Gather all lines containing the string "pixels" and copy them out.
+ + + + +
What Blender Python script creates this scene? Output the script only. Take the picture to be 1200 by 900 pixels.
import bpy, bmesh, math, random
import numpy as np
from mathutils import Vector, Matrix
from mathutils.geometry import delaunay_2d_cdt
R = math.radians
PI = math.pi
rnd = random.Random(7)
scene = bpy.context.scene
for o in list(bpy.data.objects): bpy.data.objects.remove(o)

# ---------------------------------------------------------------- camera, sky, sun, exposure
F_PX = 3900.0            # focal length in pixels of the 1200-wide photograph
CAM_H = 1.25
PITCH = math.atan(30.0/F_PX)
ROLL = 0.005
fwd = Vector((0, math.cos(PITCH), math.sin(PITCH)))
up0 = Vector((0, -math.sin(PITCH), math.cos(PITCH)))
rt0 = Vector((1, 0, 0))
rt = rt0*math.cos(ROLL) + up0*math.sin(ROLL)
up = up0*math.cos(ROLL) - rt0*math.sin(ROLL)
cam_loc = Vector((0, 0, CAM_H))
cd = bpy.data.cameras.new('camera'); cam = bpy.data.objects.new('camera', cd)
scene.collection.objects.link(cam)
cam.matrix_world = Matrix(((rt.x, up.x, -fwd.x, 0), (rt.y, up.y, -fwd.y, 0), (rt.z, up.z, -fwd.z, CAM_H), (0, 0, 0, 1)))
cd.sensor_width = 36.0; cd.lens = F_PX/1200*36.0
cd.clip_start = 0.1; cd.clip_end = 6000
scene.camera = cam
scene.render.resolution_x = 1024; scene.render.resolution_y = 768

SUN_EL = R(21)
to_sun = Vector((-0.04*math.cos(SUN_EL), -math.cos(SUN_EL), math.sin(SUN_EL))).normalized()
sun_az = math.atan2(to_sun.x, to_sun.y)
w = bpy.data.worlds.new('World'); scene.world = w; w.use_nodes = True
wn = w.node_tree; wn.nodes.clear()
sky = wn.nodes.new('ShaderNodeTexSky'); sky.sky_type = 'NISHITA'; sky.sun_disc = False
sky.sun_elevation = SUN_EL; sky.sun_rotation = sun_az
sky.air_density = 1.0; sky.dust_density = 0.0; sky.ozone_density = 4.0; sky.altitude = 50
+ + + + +
(EXERCISE RESPONSE)
What Blender Python script creates this scene? Output the script only. Take the picture to be 1200 by 900 pixels.
F_PX = 3900.0            # focal length in pixels of the 1200-wide photograph